Who would usually need this book?

The first edition is a definitive reference for anyone writing a garbage collector (and by extension, exploring writing a programming language). Also people who are interested in how GCs work.

Probably less so for people trying to optimize a program to work with an existing GC (eg. tweaking the JVM), but I suppose knowing the basic principles can help.

I’ve written two garbage collectors in my time, neither of which were in a programming language.

One was for an in memory cache of data relationships. Another was to clean up soft references with an RDF graph. Neither were, nor needed to be, particularly sophisticated.
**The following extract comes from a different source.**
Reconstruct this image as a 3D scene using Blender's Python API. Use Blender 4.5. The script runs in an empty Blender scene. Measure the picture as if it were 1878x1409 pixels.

The cache was a compacting collector, the RDF one was mostly a “connectedness” test, pruning those nodes fallen from the graph.

Recall that malloc has a simple garbage collector for its free space, and arguably the level of sophistication that ranks a modern malloc implementation is how it manages its free space.

In the end detritus must be identified and resources reclaimed. So you see how GC like systems can occur in divergent areas of work.

This book (the 1st edition) gave me exactly what I needed when writing the garbage collector for my programming language.

Besides the great technical content, I found it to be a very enjoyable, readable book.

I read the mark-and-sweep GC parts to gain some deeper understanding about Go's garbage collector. Probably the best resource for that kind of stuff other than reading actual code.